Ma tante Glyne, Capricorne absolue, était très rancunière. J'aimerais l'être autant qu'elle. Jamais elle n'oubliait les offenses qu'on lui avait faites. Bien sûr, il faut aimer être seul… Mais est-ce qu'il existe au monde une chose qui nous donne autant que la solitude ? Existe-t-il quelque chose qui soit aussi généreusement créateur, aussi enrichissant, que le dialogue avec soi-même ?
À peine brouillés, pourtant, la tentation est grande de nous réconcilier. Et ce n'est pas seulement par faiblesse. J'ai passé la moitié de ma vie à être brouillé avec l'aîné des mes frères (particulièrement insupportable et grossier, il est vrai) ; depuis quelque temps, j'ai la tentation de me réconcilier avec lui. Il est âgé, puisqu'il a quinze ans de plus que moi, et je ne voudrais pas qu'il meure (ou que je meure) alors que nous sommes fâchés. Pourtant, et cela je le sais sans l'ombre d'un doute, il suffira que je me réconcilie avec lui pour que les motifs de notre brouille me semblent plus actuels que jamais et me fassent regretter notre réconciliation.
Voici ce qu'écrit Vincent Castagno à ce sujet.
Il y a des êtres avec qui l’on voudrait être irréconciliables*. D’un autre côté, mieux vaut rester ami avec ceux contre qui nous sommes fâchés. C’est le seul moyen de ne pas oublier pourquoi nous leur en voulons.
Bien souvent, à peine suis-je réconcilié avec un ami qu’il me rappelle en un rien de temps, par ses manières et paroles, les raisons pour lesquelles j’avais rompu avec lui.
Ma propension à idéaliser l’autre en son absence m’effraie. Rompre, c’est accorder l’absolution. Ne nous quittons donc pas. Restons amis, restons brouillés.

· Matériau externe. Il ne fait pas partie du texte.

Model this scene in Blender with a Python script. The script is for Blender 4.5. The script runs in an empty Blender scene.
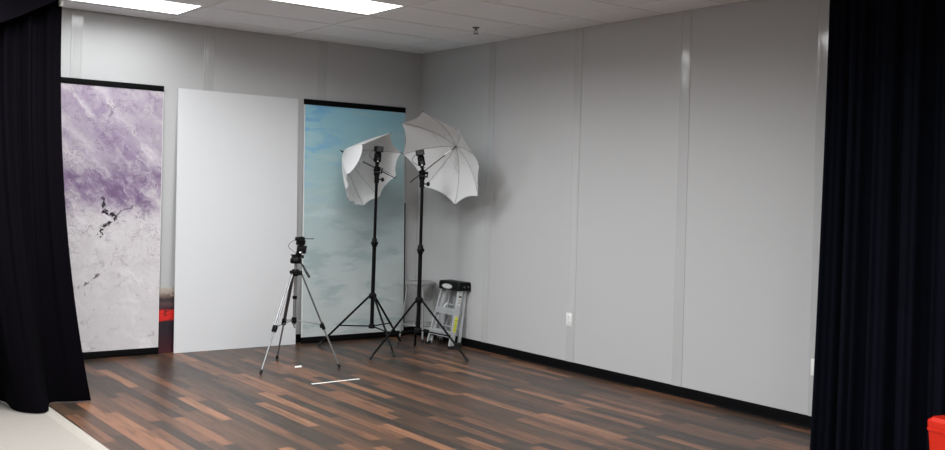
import bpy, bmesh, math, random
from mathutils import Vector, Matrix, noise
random.seed(7)
C = bpy.context.scene.collection
PI = math.pi
V = Vector
H = 3.05

# ------------------------------------------------------------------ node helpers
class N:
    def __init__(s, name):
        s.m = bpy.data.materials.new(name); s.m.use_nodes = True
        s.t = s.m.node_tree; s.n = s.t.nodes; s.l = s.t.links
        s.b = s.n['Principled BSDF']; s.out = s.n['Material Output']
    def put(s, sock, v):
        if isinstance(v, bpy.types.NodeSocket): s.l.new(v, sock)
        elif isinstance(v, (tuple, list)) and len(v) == 3 and sock.type == 'RGBA': sock.default_value = (*v, 1)
        else: sock.default_value = v
    def set(s, **k):
        names = dict(color='Base Color', rough='Roughness', metal='Metallic', spec='Specular IOR Level',
                     normal='Normal', sheen='Sheen Weight', emit='Emission Color', estr='Emission Strength', coat='Coat Weight')
        for a, v in k.items(): s.put(s.b.inputs[names[a]], v)
        return s
    def math(s, op, a, b=0.0, c=0.0):
        x = s.n.new('ShaderNodeMath'); x.operation = op
        s.put(x.inputs[0], a); s.put(x.inputs[1], b); s.put(x.inputs[2], c); return x.outputs[0]
    def mix(s, f, a, b, mode='MIX'):
        x = s.n.new('ShaderNodeMix'); x.data_type = 'RGBA'; x.blend_type = mode
        s.put(x.inputs[0], f); s.put(x.inputs[6], a); s.put(x.inputs[7], b); return x.outputs[2]
    def pos(s):
        return s.n.new('ShaderNodeTexCoord').outputs['Object']
    def sep(s, v):
        x = s.n.new('ShaderNodeSeparateXYZ'); s.put(x.inputs[0], v); return x.outputs
    def comb(s, a, b, c):
        x = s.n.new('ShaderNodeCombineXYZ')
        for i, v in enumerate((a, b, c)): s.put(x.inputs[i], v)
        return x.outputs[0]
    def scale(s, v, k):
        x = s.n.new('ShaderNodeVectorMath'); x.operation = 'MULTIPLY'; s.put(x.inputs[0], v); x.inputs[1].default_value = k; return x.outputs[0]
    def vadd(s, a, b):
        x = s.n.new('ShaderNodeVectorMath'); x.operation = 'ADD'; s.put(x.inputs[0], a); s.put(x.inputs[1], b); return x.outputs[0]
    def noise(s, v, sc, det=3, rough=.5, dist=0.0, col=False):
        x = s.n.new('ShaderNodeTexNoise'); s.put(x.inputs['Vector'], v)
        x.inputs['Scale'].default_value = sc; x.inputs['Detail'].default_value = det
        x.inputs['Roughness'].default_value = rough; x.inputs['Distortion'].default_value = dist
        return x.outputs['Color' if col else 'Fac']
    def white(s, v):
        x = s.n.new('ShaderNodeTexWhiteNoise'); s.put(x.inputs['Vector'], v); return x.outputs
    def vor(s, v, sc, feat='DISTANCE_TO_EDGE'):
        x = s.n.new('ShaderNodeTexVoronoi'); x.feature = feat; s.put(x.inputs['Vector'], v); x.inputs['Scale'].default_value = sc
        return x.outputs['Distance']
    def ramp(s, f, stops, interp='LINEAR'):
        x = s.n.new('ShaderNodeValToRGB'); s.put(x.inputs[0], f); r = x.color_ramp; r.interpolation = interp
        while len(r.elements) < len(stops): r.elements.new(.5)
        for e, (p, c) in zip(r.elements, stops):
            e.position = p; e.color = (c, c, c, 1) if isinstance(c, (int, float)) else (*c, 1)
        return x.outputs[0]
    def step(s, v, a, b):
        x = s.n.new('ShaderNodeMapRange'); x.interpolation_type = 'SMOOTHSTEP'; s.put(x.inputs[0], v)
        x.inputs[1].default_value = a; x.inputs[2].default_value = b; return x.outputs[0]
    def bump(s, h, st=.3, d=.01):
        x = s.n.new('ShaderNodeBump'); s.put(x.inputs['Height'], h); x.inputs['Strength'].default_value = st
        x.inputs['Distance'].default_value = d; return x.outputs[0]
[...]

Très récemment, j'ai envoyé une lettre, dont je voulais qu'elle exclue de fait toute possibilité de réconciliation, qu'elle soit, au sens strict, impardonnable. Contrairement à mon ami Castagno, je préfère oublier ce qui me rend certaines personnes insupportables. Si je continuais de les fréquenter, même un peu, cette radicale disconvenance me gâcherait la vie. Je n'ai plus assez de force vitale. Ce n'est pas tant que je veuille oublier ce qui me les rendait infréquentables, mais je suis bien obligé de constater que l'oubli a des vertus émollientes.
Ce qui m'étonne le plus, c'est la propension qu'ont certains (dont celle à qui j'ai envoyé la lettre dont je parle plus haut) à se conduire de la dernière des façons, sans voir que cela nous interdit de fait d'entretenir la moindre relation avec eux. Ils reviennent, quelques jours ou quelques semaines après s'être conduits comme des gougnafiers (et je suis gentil), la gueule enfarinée, et reprennent la conversation là où elle en était restée, comme si de rien n'était. « Coucou c'est moi ! » Je crois que ces êtres se meuvent dans un monde où la parole n'a aucune valeur, n'est lestée d'aucune contrepartie. Ce qu'ils disent ou rien…
On le voit, la brouille est une affaire indémerdable. Qu'on se brouille ou qu'on se débrouille, qu'on se rebrouille ou qu'on se redébrouille, la (ré)solution court toujours plus vite que nous. C'est en amont qu'il aurait fallu agir, ou plutôt non agir, en ne croisant pas ceux avec qui il était évident dès l'origine que la brouille serait la seule issue-sans-issue. Le paradoxe est qu'il n'y a pas plus blessant pour l'autre que de se savoir oublié tout à fait. Ma mère est morte quelques mois après avoir "fait un AVC". Je sais l'immense douleur de voir face à soi l'être qui nous aimait le plus ne pas nous reconnaître. Tout à coup, nous cessons d'exister dans ce regard-là, et c'est la moitié de nous qui meurt.
« Rompre, c'est accorder l'absolution. » « Restons bons amis, ne faisons pas connaissance. » Il me plaît ici de rapprocher deux écrivains que j'admire.
((*) Vincent Castagno tient à ce "s", à « irréconciliables », je respecte donc sa graphie, qui me semble une erreur.)